Are we allowed to assume x,y are integers?

I would agree with you intution, check out Thorp's paper at page 6 where this is mentioned.http://www.bjmath.com/bjmath/thorp/ch2.pdf

First, yes, we can assume that x and y are integers.Concerning the reply of betso:I think that the setting described in the paper you posted is quite different: They assume that a constant fraction of the current fortune is invested in each bet. Hence, there is a "relative" change in each round and not an "absolute" one, i.e., if our current fortune is F and we bet the fraction f, then we have (1+f)*F in case we win and (1-f)*F in case we lose. One could argue that we can move the "absolute movement" to the exponent by writing the current fortune in the form (1+f)^(W - c*L), where W is the number of games we won, L is the number of games we lost and c is some scaling factor with (1-f) = 1/(1+f)^c. However, as they mention, their ruin probability is quite different, since they allow to "break" any lower barrier as long as the probability to come back is big enough. In the classical definition of the gamblers ruin problem, we are dead as soon as we lose all our money. Maybe I am wrong? I am not so familiar with this stuff.
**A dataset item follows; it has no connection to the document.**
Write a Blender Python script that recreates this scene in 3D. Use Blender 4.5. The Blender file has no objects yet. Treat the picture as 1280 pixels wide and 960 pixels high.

I assume that the gambler is bust if he has negative or zero units. He must also stop playing if his fortune reaches N units (say). Otherwise he goes bust with probability 1. In which case let p_k be the probability he goes bust starting from k units. Then p_k satisfies p_k = pp_{k+x} + (1-p)p_{k-y} with the boundary conditions p_{0}=1, p_{N}=0. So we just have to solve this difference equation. Is that right, or have I missed something?

Concerning the response of pmtpr:Sure it is possible to express this process in terms of such an equation and then let N go to infinity. The following page gives a nice introduction to this topic: http://www.mathpages.com/home/kmath084/kmath084.htm. However, it would be nice to have a general theorem that characterises the parameters with ruin probability < 1. For the gain=loss-case, there is an elementary proof that states that the non-ruin probability is < 1 if and only if p > 1/2. Maybe it is possible to get something like this from some differential equations, but I am wondering if there is not an elementary proof as for the gain=loss case.